これなら、ペアコンピューティング、マルチコンピューティング =「ファミコン」 が、ある程度可能じゃなかろうか。

iPadには、iPhone同様メールやカレンダー、住所録がついてくるし、マルチアカウントでもない。どうやら、個人ユースの流れを汲む商品のようにみえる。また、今のところカメラもついていない。(マイクはどうなんだろう?)
つまり、iPadは徹底して「ファミコン」を追求したマシンではないし、Jobsも「ファミコン」という使い方を明確には意図してはいないと思う。

でも、iPadが進むべき方向は、こっちにあるとおもう。あって欲しいと思う。
iPadがPCから離れて、スタンドアローンになったら、もっとはっきりするんじゃないかな?

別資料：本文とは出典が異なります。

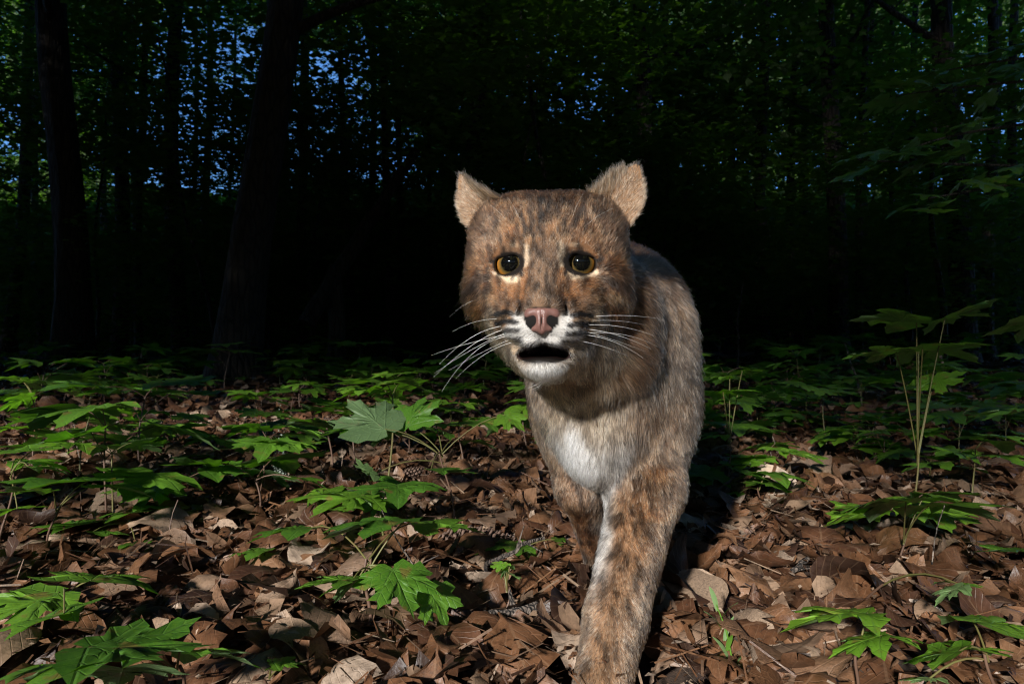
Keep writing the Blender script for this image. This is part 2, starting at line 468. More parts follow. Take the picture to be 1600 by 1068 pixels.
if 'trees' not in SKIP:
    poles = []
    for i, (px, w, D, ln, lab) in enumerate(TR):
        p = pix(px, 330, D)
        dia = w / 1066.7 * D
        g = np.random.default_rng(100 + i)
        X = p.x - ln * p.z
        cr = []
        for k in range(1 + int(i % 3 == 0)):
            z = 3.4 + 2.6 * k + g.random() * 0.8
            cr.append((g.normal(0, 1.2), g.normal(0.8, 0.9), z + (D - 8) * 0.22, 0.75 + 0.35 * g.random()))
        tree(X, D, dia, (ln, 0), 14, cr, lab, seed=i * 7 + 3, limbs=3)
    gp = np.random.default_rng(640)
    for i in range(26):
        D = 9.5 + 8 * gp.random(); px = 30 + 1540 * (i + gp.random() * 0.9) / 26
        near = min(TR, key=lambda q: abs(q[0] - px))
        r = tree((px - 800) / 1066.7 * D, D, (7 + 7 * gp.random()) / 1066.7 * D, (gp.normal(0, 0.02), 0), 12, [], '', seed=700 + i, limbs=2, group='pole trees between the larger trunks', sides=8)
        poles.append((r, px, D, near))
    # the big leaning tree with the bough that arches over to the right
    p0 = pix(385, 480, 6.0)
    big = tree(p0.x - 0.02, 6.0, 0.36, (0.118, 0.0), 13, [(-1.5, 1.0, 6.6, 0.8), (1.2, 1.2, 7.2, 0.8)],
               'big leaning tree with a swollen base and a bough arching to the right', seed=77, limbs=0, bend=-0.12, sides=18)
    a = pix(445, 60, 6.0); b = pix(520, 5, 5.8); c = pix(640, -12, 5.5)
    bp = bez(tuple(a - Vector(big.location)), tuple(b - Vector(big.location) + Vector((0, 0, 0.0))), tuple(c - Vector(big.location)), 12) if 'bez' in globals() else None
    t_ = np.linspace(0, 1, 12)[:, None]
    A, B, C_ = [np.array(v - Vector(big.location)) for v in (a, b, c)]
    bp = (1 - t_) ** 2 * A + 2 * t_ * (1 - t_) * B + t_ ** 2 * C_
    obj('bough', mesh_np('bough', *tube_path(bp, np.linspace(0.055, 0.022, 12), 8, 5), M_BARK), big)
    # leaning dead trunk and broken stump
    a = pix(480, 505, 6.6); b = pix(575, 350, 7.0); c = pix(650, 235, 7.4)
    pts = np.array([tuple(a), tuple(a * 0.5 + b * 0.5), tuple(b), tuple(b * 0.5 + c * 0.5), tuple(c)]) - np.array(tuple(a))
    pts = np.stack([np.interp(np.linspace(0, 4, 14), np.arange(5), pts[:, q]) for q in range(3)], 1) + rng.normal(0, 0.012, (14, 3))
    o = obj('leaning_trunk', mesh_np('leaning_trunk', *tube_path(pts, np.linspace(0.085, 0.05, 14), 10, 8), M_BARK)); o.location = a
    tag(o, 'dead trunk leaning up to the right between the slim trunks', 'fallen trunk')
    a = pix(522, 500, 6.8); a.z = float(ghgt(a.x, a.y))
    h = np.array([0, .12, .3, .5, .7, .86, .97, 1.05]) * 0.95
    V, Q = tube_path(np.stack([0.03 * np.sin(h * 3), 0 * h, h], 1), 0.085 * (1 + 0.9 * np.exp(-h / 0.15)) * np.linspace(1, 0.8, 8), 14, 9, 0.10)
    V[-14:, 2] += np.abs(np.sin(np.arange(14) * 1.3)) * 0.16; V[-28:-14, 2] += np.abs(np.sin(np.arange(14) * 1.3)) * 0.05
    V2, Q2 = V[-14:].copy(), None
    o = obj('broken_stump', mesh_np('broken_stump', V, Q, M_BARK)); o.location = a
    tag(o, 'broken dead stump with a jagged top right of the big leaning tree', 'stump')
    # understorey saplings filling the middle distance
    g = np.random.default_rng(500)
    saps = []
    for i in range(74):
        D = 6.5 + 13 * (i / 74) ** 0.9 + g.random()
        px = g.random() * 1900 - 150
        X = (px - 800) / 1066.7 * D
        z0 = float(ghgt(X, D)) - 0.05
        r = empty('sapling', (X, D, z0)); saps.append((r, px, D))
        hh = 1.9 + 2.8 * g.random() ** 1.5
        t = np.linspace(0, 1, 10)
        pts = np.stack([t * g.normal(0, 0.35) + 0.05 * np.sin(t * 9), t * g.normal(0, 0.3), t * hh], 1)
        obj('trunk', mesh_np('trunk', *tube_path(pts, np.linspace(0.022, 0.008, 10) * (1 + g.random()), 6, i), M_BARK), r)
        for k in range(2 + int(hh > 3.5)):
            c = obj('foliage', SPRAYS[int(g.integers(0, 3))], r)
            zz = 0.9 + (hh - 0.6) * (k + 0.3) / 2.6
            c.location = (g.normal(0, 0.3), g.normal(0, 0.3), zz)
            s = 0.75 + 0.5 * g.random()
            c.scale = (s, s, s * 0.7); c.rotation_euler = (0, 0, g.random() * 6.28)
    SHORT = ['thick far left trunk', 'second trunk from the left', 'third trunk from the left', 'trunk left of the big leaning tree', 'leaning slim trunk at the left edge', 'thin trunk left of the leaning tree',
             'slender trunk right of the leaning tree', 'sapling trunk behind the leaning tree', 'slim wavy trunk', 'thin trunk beside the wavy one', 'broad trunk behind the bobcat ear', 'thin trunk behind the bobcat head',
             'trunk above the bobcat forehead', 'trunk above the bobcat brow', 'trunk left of the upright ear', 'trunk behind the upright ear', 'pole trunk right of the upright ear', 'pole trunk above the bobcat back',
             'trunk right of the bobcat back', 'slim leaning trunk right of the bobcat', 'thin crossing trunk right of the bobcat', 'broad trunk left of the hanging boughs', 'slim trunk behind the hanging boughs',
             'thin trunk between the hanging boughs', 'thick right trunk', 'trunk right of the thick right trunk', 'narrow trunk at the far right edge']
    seen = set()
    for r, px, D, near in poles:
        nm = SHORT[TR.index(near)]; rel = 'left' if px < near[0] else 'right'
        for q in ('thin pole tree', 'second thin pole tree', 'fainter thin pole tree', 'farthest thin pole tree'):
            lab = f"{q} just {rel} of the {nm}"
            if lab not in seen: break
        seen.add(lab); r['label'] = lab
    for r, px, D in sorted(saps, key=lambda q: q[2]):
        best = None
        for i in sorted(range(len(TR)), key=lambda i: abs(TR[i][0] - px)):
            rel = 'in front of' if D < TR[i][2] - 1 and abs(TR[i][0] - px) < 40 else ('behind' if abs(TR[i][0] - px) < 40 else ('left of' if px < TR[i][0] else 'right of'))
            for q in ('leafy sapling', 'farther leafy sapling', 'small distant leafy sapling'):
                lab = f'{q} {rel} the {SHORT[i]}'
                if lab not in seen: best = lab; break
            if best: break
        seen.add(best); tag(r, best, 'sapling', 'leafy saplings of the dark understorey')
    # trees added out of view: their crowns keep the sun off the wood beyond
    # (trunk x, y), crown centre, size, how many tiers
    SH = [((-8.5, 2.6), (-8.5, 2.4, 4.2), 0.9, 4), ((-13.5, 4.0), (-13.5, 3.5, 4.4), 1.0, 4), ((-18.5, 5.5), (-18.5, 4.5, 4.6), 1.0, 4), ((8.0, 3.0), (8.0, 2.4, 4.4), 0.85, 4),
          ((-3.9, 0.9), (-3.6, 0.4, 4.6), 0.62, 4), ((3.9, 1.0), (3.3, 0.7, 4.6), 0.62, 4), ((-7.5, -2.2), (-7.0, -2.6, 5.0), 0.8, 3), ((-2.6, -2.6), (-1.3, -2.4, 4.85), 0.75, 3),
          ((4.5, -2.0), (4.3, -2.4, 4.7), 0.8, 3), ((-12.0, -2.0), (-12.5, -2.0, 5.6), 0.9, 3), ((2.2, -0.6), (-0.3, 1.3, 3.7), 0.38, 1), ((-2.9, -0.2), (-2.6, -0.2, 4.0), 0.40, 1)]
    OUTL = ['tall leafy tree just outside the left edge, beside the thick far left trunk', 'second tall leafy tree beyond the left edge', 'third and farthest tall leafy tree beyond the left edge', 'tall leafy tree just outside the right edge, beside the hanging boughs',
            'narrow leafy tree out of view at the left, near the big leaning tree', 'narrow leafy tree out of view at the right, near the young maple', 'tall tree behind the camera, far to its left', 'tall tree behind the camera, close to its left',
            'tall tree behind the camera, to its right', 'tall tree behind the camera, farthest to its left', 'slim tree right of the camera with one arching crown', 'slim tree left of the camera with one arching crown']
    for i, ((tx, ty), (X, Y, z), s, tiers) in enumerate(SH):
        r = tree(tx, ty, 0.34 if tiers > 1 else 0.14, (0, 0), 16 if tiers > 1 else 6, [], OUTL[i], seed=300 + i, limbs=2)
        for k in range(tiers):
            c = obj('crown', BIG[(i + k) % 2], r)
            c.location = (X - tx + (-1) ** k * 0.5 * (tiers > 1), Y - ty + 0.6 * k, z + k * 4.6)
            c.scale = (s, s, 0.72 * s); c.rotation_euler = (0, 0, i * 1.3 + k * 2.1)
    r = tree(0.25, -2.3, 0.05, (-0.10, 0.05), 3.0, [], 'leafy sapling behind the camera that throws its shade on the right-hand seedlings', seed=371, limbs=1, name='sapling', cat='sapling', group='leafy saplings of the dark understorey', sides=8)  # unseen sapling, added for the shade it casts
    for k, (cx_, cy_, cz_) in enumerate(((-0.55, 0.55, 1.70), (-0.25, 0.35, 2.05), (0.25, 0.1, 1.75), (0.7, 0.0, 2.2))):
        c = obj('foliage', SPRAYS[k % 3], r); c.location = (cx_, cy_, cz_); c.scale = (0.40, 0.40, 0.26); c.rotation_euler = (0, 0, k * 1.7)
    # the far wood that closes the view
    g = np.random.default_rng(900)
    n = 19000
    ang = g.uniform(-0.80, 0.80, n); D = g.uniform(15, 40, n)
    e = np.where(g.random(n) < 0.62, g.uniform(-0.02, 0.22, n), g.uniform(0.15, 0.56, n))
    D = np.where(e < 0.2, 17 + (D - 15) * 0.36, 23 + (D - 15) * 0.6)
    P = np.stack([D * np.tan(ang), D, np.maximum(e * D + CAM_Z, 0.1)], 1)
    # ragged top with sky gaps
    gap = 0.70 * vn2(ang * 8 + 0.3, e * 11, 2) + 0.30 * vn2(ang * 26, e * 34, 4)
    band = lambda c, w: np.clip(1 - np.abs(ang - c) / w, 0, 1)
    openw = 0.30 + 0.40 * smooth01(band(-0.33, 0.24) * 1.6) * smooth01((e - 0.20) / 0.08) * (1 - 0.5 * smooth01((e - 0.42) / 0.06)) + 0.34 * smooth01(band(0.08, 0.13) * 1.5) * smooth01((e - 0.30) / 0.06)
    keep = (e < 0.13 + 0.15 * vn2(ang * 5, e * 2 + 7, 11)) | (gap > openw) | (g.random(n) < 0.02)
    P = P[keep]
    L, T = leaf_sprays(1, 26, (0.1, 0.1, 0.1), 0.25, 3, spray=0.95, flat=0.9)
    a = g.random(len(P)) * 6.283
    ca, sa = np.cos(a)[:, None], np.sin(a)[:, None]
    VV = np.stack([L[None, :, 0] * ca - L[None, :, 1] * sa, L[None, :, 0] * sa + L[None, :, 1] * ca, np.broadcast_to(L[None, :, 2], (len(P), len(L)))], -1) + P[:, None, :]
    TT = (T[None] + (np.arange(len(P)) * len(L))[:, None, None]).reshape(-1, 3)
    # unseen wood added behind the camera to darken reflections, leaving the sun clear
    nb_ = 5200
    ang = g.uniform(-3.14, 3.14, nb_); D = g.uniform(13, 26, nb_); e = g.uniform(-0.02, 0.27, nb_)
    Pb = np.stack([D * np.sin(ang), -np.abs(D * np.cos(ang)) - 1.0, e * D + CAM_Z], 1)
    a = g.random(nb_) * 6.283; ca, sa = np.cos(a)[:, None], np.sin(a)[:, None]
    VB = np.stack([L[None, :, 0] * ca - L[None, :, 1] * sa, L[None, :, 0] * sa + L[None, :, 1] * ca, np.broadcast_to(L[None, :, 2], (nb_, len(L)))], -1) + Pb[:, None, :]
    TB = (T[None] + (np.arange(nb_) * len(L))[:, None, None]).reshape(-1, 3) + len(P) * len(L)
    VV = np.concatenate([VV.reshape(-1, 3), VB.reshape(-1, 3)]); TT = np.concatenate([TT, TB])
    o = obj('far_wood', mesh_np('far_wood', VV.reshape(-1, 3), TT, M_CROWN, smooth=False))
    tag(o, 'dark mass of far foliage closing the view behind the trunks', 'far wood', kind='stuff')
def simple_mat2(name, c0, c1, rough=0.55, scale=40):
    m, nt, out = newmat(name)
    tc = N(nt, 'ShaderNodeTexCoord'); ns = N(nt, 'ShaderNodeTexNoise'); ns.inputs['Scale'].default_value = scale
    nt.links.new(tc.outputs['Object'], ns.inputs[0])
    p = N(nt, 'ShaderNodeBsdfPrincipled'); p.inputs['Roughness'].default_value = rough
    nt.links.new(mixc(nt, ns.outputs[0], c0, c1), p.inputs['Base Color'])
    nt.links.new(p.outputs[0], out.inputs[0])
    return m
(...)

ちなみに、私はiPod-Touchを買って、そのあとiPhoneを手に入れた。

機能の差は、

  • 3Gでいつでもインターネットに繋がること
  • カメラがついていること
  • GPSがついていること
  • (ついでに)電話がかけられること

以上。

大した違いではないようにも思えた。
ところが、実際に使い始めると(最後の一つを除いて)これらの一つ一つが、ものすごく大きな違いであることに気がついた。

iPadに対しても、そんな期待があるんだよね。


#追記 100507_23_15
パソコンの前に、マイコンって言葉があったはず。いつのまにやら死語になってたけど。
マイクロコンピュータに、後で「my=自分の」という意味あいが付け加わったものだったはず。
記事では「ファミコン」って言葉を使っちゃったけど、ホントはファミコンじゃないんだよね。友達同士や、なんかの集まり、会議の場なんかを含むわけで、家族団らんのイメージにだけに縛られたくはないし。
とはいえ、こんな記事を見ると、ファミリー向け訴求はマーケティング的には「あり」という気がしてくる。